[Records with scene code]
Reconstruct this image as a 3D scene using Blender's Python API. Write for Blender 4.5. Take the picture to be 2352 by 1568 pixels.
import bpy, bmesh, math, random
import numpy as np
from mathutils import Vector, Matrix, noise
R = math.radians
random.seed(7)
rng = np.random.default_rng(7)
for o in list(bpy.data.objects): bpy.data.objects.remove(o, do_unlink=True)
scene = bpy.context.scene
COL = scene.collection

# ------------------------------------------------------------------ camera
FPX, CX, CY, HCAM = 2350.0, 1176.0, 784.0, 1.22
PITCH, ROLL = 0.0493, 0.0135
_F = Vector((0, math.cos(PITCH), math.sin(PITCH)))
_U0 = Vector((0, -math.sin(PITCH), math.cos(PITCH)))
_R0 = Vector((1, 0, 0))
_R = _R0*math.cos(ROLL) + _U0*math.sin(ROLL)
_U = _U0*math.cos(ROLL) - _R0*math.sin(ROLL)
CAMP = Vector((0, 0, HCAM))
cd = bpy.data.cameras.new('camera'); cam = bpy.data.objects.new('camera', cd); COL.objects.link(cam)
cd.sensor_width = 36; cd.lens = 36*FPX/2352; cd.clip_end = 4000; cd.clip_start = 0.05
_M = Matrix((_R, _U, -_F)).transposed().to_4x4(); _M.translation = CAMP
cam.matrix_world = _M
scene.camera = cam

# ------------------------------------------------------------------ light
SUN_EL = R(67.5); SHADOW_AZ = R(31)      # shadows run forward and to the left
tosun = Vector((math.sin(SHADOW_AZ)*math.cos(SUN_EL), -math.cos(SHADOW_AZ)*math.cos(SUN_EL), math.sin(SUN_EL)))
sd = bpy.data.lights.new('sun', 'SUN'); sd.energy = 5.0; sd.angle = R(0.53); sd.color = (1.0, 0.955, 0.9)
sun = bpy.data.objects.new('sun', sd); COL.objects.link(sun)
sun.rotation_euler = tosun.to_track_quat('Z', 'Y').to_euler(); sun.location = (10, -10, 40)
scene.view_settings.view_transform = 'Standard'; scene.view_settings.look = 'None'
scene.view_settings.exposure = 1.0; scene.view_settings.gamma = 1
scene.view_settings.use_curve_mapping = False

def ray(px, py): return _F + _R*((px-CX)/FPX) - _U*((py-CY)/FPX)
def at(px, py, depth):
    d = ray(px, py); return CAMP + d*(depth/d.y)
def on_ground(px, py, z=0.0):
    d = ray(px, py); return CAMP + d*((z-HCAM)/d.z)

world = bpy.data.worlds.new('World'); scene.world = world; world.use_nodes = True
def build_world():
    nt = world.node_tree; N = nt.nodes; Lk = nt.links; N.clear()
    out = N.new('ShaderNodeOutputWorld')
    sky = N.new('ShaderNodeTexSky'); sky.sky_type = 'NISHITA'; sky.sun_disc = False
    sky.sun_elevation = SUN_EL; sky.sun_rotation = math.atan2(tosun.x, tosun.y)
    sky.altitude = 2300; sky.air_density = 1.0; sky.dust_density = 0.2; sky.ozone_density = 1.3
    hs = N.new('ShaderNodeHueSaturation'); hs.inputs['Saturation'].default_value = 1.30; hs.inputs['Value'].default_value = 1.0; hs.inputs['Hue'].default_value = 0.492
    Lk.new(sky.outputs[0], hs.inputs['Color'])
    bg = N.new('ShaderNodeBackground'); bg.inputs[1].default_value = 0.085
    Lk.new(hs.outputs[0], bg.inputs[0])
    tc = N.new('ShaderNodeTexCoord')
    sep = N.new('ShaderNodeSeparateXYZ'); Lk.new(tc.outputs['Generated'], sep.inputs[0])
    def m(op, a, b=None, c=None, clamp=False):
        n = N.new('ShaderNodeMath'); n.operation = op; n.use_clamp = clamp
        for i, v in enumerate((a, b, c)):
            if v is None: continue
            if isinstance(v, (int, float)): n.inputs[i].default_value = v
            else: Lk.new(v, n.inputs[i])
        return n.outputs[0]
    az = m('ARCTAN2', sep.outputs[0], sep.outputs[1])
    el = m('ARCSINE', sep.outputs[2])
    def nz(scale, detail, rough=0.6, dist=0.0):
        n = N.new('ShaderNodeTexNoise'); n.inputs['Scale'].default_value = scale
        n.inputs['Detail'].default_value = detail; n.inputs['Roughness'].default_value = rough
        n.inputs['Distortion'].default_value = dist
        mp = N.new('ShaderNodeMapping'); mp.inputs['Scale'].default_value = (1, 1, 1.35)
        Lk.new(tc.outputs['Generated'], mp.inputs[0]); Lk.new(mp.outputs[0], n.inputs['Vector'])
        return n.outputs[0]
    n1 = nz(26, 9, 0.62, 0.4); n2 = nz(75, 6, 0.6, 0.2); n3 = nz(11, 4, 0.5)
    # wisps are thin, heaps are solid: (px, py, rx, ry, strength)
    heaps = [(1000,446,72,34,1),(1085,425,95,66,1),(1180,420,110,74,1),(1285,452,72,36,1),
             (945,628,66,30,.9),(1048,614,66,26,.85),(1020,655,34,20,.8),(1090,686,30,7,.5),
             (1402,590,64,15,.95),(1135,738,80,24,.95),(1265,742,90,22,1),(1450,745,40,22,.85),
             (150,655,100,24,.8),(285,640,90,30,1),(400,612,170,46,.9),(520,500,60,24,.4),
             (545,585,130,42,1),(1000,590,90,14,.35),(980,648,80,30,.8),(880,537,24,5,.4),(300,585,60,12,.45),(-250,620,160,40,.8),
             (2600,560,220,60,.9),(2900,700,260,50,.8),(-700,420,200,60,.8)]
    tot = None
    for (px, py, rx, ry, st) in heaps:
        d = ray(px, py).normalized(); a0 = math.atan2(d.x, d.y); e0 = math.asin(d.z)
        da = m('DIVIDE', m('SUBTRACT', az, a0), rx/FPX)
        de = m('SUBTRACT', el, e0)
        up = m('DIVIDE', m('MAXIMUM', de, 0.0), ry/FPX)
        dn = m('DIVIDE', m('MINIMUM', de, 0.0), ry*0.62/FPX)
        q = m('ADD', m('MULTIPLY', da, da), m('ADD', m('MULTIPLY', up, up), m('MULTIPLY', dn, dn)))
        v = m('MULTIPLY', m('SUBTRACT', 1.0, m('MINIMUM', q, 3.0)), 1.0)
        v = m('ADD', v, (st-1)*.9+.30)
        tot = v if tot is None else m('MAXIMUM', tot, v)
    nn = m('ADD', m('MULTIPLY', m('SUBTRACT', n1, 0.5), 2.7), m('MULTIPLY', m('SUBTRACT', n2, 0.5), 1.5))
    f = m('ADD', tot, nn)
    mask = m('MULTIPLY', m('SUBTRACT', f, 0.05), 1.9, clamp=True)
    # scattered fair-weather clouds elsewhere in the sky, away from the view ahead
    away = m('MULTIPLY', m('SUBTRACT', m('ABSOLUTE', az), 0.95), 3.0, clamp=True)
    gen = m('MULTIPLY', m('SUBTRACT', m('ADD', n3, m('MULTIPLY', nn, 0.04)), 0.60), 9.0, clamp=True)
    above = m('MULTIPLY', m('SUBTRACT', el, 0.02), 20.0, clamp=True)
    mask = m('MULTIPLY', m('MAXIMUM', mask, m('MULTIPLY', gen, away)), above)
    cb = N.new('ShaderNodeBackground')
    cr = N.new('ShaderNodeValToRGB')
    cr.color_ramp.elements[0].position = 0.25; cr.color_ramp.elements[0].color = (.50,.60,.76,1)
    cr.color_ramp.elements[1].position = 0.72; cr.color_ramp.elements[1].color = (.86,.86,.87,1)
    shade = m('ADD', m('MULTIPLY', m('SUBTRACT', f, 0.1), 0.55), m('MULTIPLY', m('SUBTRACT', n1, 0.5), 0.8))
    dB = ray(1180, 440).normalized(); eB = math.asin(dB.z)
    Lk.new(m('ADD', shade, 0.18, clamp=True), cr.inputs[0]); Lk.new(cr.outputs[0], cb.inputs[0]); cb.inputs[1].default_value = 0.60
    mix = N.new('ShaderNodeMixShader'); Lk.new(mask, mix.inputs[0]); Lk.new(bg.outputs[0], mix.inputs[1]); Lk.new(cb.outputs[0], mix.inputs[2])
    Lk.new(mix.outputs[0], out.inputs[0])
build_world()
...
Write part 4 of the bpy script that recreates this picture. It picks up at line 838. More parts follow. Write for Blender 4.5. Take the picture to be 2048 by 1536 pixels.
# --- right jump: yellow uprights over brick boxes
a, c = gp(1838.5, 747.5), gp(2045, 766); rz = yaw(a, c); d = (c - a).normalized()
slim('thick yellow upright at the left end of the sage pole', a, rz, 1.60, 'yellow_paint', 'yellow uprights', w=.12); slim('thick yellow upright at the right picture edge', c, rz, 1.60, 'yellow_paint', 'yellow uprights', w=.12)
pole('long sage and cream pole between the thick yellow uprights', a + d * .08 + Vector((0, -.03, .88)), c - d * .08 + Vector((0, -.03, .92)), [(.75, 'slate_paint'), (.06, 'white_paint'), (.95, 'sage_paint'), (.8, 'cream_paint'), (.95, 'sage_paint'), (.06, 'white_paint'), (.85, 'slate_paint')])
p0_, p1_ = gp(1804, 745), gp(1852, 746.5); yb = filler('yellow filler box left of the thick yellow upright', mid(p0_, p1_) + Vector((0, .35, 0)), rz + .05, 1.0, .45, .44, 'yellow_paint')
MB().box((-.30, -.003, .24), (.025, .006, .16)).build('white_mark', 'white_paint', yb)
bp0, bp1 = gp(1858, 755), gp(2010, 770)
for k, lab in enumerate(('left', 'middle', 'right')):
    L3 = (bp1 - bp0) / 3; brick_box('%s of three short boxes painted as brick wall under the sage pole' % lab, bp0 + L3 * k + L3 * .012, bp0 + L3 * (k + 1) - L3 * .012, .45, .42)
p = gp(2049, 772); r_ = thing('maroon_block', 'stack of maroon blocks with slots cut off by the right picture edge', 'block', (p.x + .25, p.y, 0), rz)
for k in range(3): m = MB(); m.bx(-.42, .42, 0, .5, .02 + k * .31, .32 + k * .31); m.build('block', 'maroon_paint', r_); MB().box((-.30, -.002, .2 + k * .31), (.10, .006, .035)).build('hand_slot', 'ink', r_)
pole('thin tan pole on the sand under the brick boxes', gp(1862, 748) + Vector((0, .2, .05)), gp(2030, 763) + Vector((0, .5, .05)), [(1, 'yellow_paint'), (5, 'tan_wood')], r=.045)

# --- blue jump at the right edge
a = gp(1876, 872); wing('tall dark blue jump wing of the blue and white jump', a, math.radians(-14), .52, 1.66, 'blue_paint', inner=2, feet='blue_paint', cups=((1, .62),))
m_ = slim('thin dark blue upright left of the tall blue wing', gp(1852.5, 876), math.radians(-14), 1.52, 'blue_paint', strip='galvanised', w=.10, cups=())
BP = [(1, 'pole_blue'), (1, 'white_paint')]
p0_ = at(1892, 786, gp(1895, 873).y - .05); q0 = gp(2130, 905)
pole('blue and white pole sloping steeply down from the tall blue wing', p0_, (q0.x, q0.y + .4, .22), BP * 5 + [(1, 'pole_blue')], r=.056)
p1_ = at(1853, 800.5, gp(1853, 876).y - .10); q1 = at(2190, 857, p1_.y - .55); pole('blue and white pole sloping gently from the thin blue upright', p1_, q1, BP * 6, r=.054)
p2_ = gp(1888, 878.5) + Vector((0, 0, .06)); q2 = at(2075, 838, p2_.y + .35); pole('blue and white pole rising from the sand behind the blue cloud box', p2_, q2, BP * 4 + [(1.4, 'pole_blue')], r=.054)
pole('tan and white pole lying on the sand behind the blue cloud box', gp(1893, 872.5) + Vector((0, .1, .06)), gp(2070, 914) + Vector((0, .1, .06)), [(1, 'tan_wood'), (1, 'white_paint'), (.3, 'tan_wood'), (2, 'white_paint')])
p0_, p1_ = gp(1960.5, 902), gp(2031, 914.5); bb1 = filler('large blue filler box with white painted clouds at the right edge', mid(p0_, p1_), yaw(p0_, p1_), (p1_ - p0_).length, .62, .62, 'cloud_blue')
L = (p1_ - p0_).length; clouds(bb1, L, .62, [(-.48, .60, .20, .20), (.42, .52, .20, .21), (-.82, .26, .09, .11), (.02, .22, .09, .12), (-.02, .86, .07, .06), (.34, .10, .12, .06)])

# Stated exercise
Quote the lines that begin at the line containing "Reconstruct this image" and end at the line containing "COL = scene.collection", keeping both of those lines.

# Exercise result
Reconstruct this image as a 3D scene using Blender's Python API. Write for Blender 4.5. Take the picture to be 2352 by 1568 pixels.
import bpy, bmesh, math, random
import numpy as np
from mathutils import Vector, Matrix, noise
R = math.radians
random.seed(7)
rng = np.random.default_rng(7)
for o in list(bpy.data.objects): bpy.data.objects.remove(o, do_unlink=True)
scene = bpy.context.scene
COL = scene.collection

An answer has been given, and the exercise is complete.